======== Data excerpts

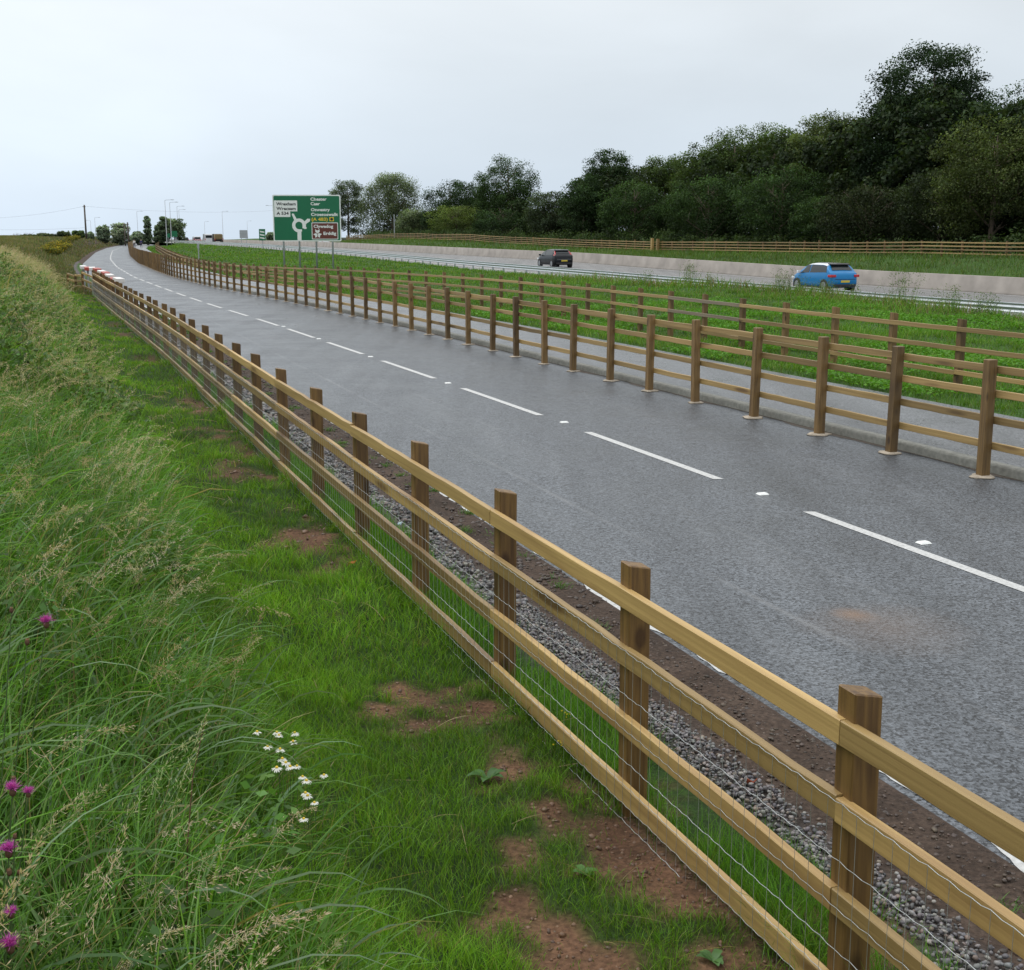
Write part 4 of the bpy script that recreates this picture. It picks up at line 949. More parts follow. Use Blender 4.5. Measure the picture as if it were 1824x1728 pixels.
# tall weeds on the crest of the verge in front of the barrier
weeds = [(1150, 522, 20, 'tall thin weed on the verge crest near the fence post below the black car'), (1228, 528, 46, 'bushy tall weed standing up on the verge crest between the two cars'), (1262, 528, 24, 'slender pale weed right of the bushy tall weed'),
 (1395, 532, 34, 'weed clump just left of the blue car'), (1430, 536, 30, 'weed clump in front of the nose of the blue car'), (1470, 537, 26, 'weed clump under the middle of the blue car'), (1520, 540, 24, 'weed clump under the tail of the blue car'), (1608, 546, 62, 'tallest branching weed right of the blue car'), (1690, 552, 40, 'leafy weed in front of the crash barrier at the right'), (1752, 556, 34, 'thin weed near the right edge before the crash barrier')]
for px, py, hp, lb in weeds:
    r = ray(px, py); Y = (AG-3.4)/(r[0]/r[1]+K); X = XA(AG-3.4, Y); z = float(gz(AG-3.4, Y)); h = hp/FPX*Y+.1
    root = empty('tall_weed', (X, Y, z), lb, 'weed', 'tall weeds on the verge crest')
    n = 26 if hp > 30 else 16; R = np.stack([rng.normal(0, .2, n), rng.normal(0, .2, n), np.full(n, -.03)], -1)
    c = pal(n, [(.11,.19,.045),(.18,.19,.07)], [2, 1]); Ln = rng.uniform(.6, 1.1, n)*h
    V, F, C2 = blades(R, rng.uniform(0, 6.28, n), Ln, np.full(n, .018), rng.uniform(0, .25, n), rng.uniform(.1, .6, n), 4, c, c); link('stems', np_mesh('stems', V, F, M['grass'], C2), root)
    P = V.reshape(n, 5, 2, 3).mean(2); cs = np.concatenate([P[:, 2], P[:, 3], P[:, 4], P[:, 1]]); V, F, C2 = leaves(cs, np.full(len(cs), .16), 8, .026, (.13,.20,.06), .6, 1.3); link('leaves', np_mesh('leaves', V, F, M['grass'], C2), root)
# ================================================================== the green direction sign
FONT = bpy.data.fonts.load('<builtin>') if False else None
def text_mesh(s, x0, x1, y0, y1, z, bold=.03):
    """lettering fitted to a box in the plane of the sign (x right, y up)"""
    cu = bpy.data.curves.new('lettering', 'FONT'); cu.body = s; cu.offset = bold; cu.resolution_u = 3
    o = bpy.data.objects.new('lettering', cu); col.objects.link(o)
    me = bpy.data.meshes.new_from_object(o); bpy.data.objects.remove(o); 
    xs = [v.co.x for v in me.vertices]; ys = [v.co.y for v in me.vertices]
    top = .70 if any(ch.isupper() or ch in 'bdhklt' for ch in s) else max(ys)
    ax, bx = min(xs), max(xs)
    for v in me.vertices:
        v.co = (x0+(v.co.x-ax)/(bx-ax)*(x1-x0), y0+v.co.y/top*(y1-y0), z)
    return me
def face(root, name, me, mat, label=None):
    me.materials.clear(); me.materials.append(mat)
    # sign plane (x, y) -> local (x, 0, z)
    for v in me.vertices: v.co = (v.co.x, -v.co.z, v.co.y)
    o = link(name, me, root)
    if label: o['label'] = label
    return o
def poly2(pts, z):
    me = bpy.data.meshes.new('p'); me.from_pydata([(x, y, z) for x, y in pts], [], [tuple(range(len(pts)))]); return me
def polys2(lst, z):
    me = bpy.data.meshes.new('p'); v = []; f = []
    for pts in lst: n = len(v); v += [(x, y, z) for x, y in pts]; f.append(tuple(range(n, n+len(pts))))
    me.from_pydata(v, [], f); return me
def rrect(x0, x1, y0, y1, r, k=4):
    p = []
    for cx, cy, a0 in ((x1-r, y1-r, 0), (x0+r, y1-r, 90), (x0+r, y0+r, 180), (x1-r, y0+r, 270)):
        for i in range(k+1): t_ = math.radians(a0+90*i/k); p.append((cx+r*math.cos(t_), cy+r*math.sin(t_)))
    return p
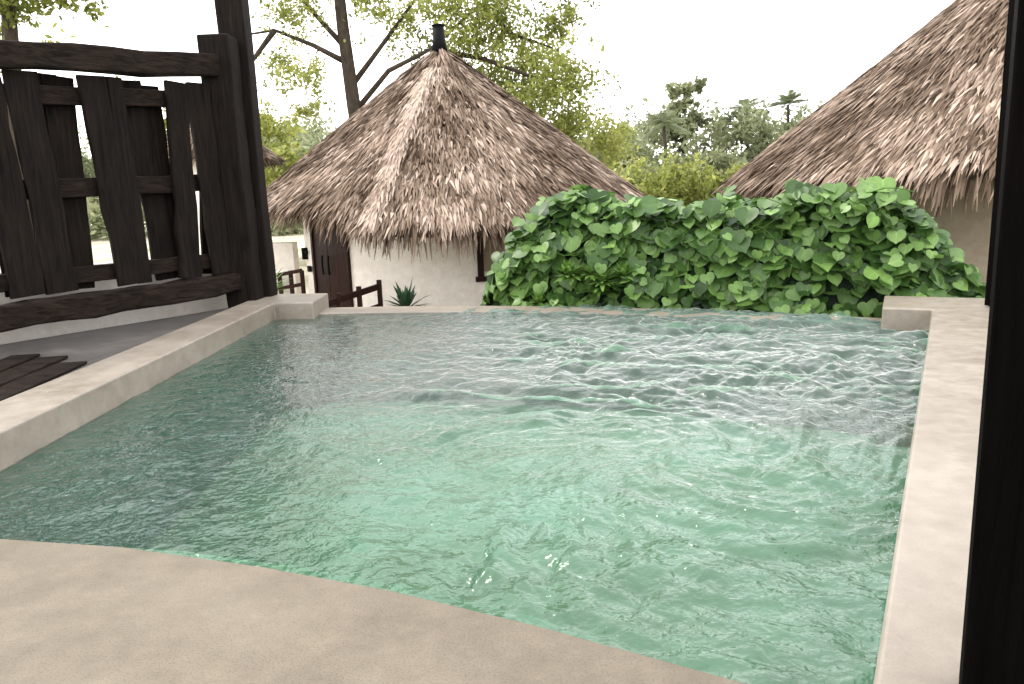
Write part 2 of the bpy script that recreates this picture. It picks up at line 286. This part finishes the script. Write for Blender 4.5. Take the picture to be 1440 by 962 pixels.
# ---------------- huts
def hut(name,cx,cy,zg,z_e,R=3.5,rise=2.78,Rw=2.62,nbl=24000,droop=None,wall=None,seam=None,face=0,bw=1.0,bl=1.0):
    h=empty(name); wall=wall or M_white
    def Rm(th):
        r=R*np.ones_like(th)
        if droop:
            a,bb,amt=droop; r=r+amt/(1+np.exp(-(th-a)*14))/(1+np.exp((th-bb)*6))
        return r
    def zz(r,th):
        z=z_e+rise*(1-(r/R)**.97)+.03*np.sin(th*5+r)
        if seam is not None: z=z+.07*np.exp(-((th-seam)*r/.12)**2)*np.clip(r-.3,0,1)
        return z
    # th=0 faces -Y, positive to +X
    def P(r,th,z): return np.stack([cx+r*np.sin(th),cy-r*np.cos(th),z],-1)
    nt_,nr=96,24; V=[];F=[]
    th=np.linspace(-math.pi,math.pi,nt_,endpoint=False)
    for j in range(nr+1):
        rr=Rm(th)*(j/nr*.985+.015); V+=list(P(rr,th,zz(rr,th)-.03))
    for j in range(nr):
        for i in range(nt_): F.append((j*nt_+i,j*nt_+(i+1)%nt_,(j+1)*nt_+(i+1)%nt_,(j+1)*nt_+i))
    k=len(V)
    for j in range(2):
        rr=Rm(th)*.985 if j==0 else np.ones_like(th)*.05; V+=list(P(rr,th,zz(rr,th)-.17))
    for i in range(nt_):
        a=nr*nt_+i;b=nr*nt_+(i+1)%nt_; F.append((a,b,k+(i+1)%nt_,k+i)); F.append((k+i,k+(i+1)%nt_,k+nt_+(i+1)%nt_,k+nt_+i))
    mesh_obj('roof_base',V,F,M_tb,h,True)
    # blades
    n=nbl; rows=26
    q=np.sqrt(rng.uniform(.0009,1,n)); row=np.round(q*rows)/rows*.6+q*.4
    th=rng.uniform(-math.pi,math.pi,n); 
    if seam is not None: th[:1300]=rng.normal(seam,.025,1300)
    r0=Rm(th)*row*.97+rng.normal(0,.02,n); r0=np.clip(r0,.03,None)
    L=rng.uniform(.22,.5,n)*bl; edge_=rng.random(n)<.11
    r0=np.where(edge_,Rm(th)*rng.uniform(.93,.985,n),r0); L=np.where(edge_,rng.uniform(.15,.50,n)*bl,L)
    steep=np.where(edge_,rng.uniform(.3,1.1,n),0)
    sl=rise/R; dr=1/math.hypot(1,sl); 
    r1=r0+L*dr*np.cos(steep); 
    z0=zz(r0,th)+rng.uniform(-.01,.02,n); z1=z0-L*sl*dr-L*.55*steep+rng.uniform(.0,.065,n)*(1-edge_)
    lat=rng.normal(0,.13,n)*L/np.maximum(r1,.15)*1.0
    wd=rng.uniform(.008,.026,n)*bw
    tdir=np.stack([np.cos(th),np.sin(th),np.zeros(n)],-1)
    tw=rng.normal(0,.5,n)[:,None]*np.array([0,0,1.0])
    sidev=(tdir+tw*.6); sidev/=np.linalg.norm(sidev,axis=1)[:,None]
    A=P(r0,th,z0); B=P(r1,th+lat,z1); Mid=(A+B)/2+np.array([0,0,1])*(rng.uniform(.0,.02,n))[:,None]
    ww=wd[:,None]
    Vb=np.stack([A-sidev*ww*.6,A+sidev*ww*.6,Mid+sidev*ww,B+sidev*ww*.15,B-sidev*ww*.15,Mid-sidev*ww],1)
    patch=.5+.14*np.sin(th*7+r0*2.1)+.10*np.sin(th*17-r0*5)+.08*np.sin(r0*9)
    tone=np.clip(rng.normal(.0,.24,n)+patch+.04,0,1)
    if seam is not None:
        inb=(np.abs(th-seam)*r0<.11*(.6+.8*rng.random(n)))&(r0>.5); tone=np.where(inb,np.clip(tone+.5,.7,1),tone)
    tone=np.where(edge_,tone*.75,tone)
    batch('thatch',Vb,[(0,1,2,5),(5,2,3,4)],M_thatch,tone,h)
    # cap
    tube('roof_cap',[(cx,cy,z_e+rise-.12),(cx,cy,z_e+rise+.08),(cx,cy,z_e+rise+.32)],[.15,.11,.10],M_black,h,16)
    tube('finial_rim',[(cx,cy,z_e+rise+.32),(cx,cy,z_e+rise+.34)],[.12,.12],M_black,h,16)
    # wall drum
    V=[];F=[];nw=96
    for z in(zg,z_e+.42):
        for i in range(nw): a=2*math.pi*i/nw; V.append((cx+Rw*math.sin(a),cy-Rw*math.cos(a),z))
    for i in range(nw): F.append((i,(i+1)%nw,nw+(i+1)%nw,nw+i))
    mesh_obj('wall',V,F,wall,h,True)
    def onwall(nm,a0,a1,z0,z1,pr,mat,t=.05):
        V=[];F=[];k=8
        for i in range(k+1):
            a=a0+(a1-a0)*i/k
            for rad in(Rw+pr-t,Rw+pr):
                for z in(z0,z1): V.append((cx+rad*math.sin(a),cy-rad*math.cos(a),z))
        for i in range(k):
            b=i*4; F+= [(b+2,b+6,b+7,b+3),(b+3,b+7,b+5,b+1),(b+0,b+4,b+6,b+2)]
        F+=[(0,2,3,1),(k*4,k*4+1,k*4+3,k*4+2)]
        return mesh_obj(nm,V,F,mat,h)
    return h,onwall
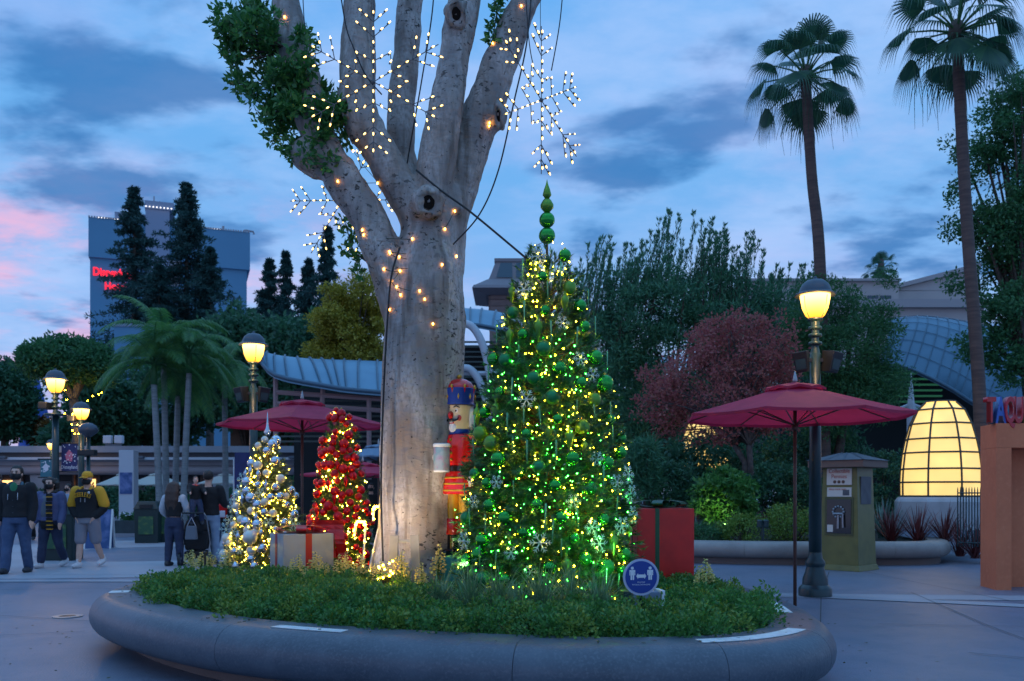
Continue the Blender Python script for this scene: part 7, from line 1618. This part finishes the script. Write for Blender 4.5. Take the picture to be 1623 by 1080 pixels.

================

Set problem:
Copy each line in the data that holds the word "part".

Result below:
Write part 4 of the bpy script that recreates this picture. It picks up at line 949. More parts follow. Use Blender 4.5. Measure the picture as if it were 1824x1728 pixels.
Write part 2 of the bpy script that recreates this picture. It picks up at line 286. This part finishes the script. Write for Blender 4.5. Take the picture to be 1440 by 962 pixels.
Continue the Blender Python script for this scene: part 7, from line 1618. This part finishes the script. Write for Blender 4.5. Take the picture to be 1623 by 1080 pixels.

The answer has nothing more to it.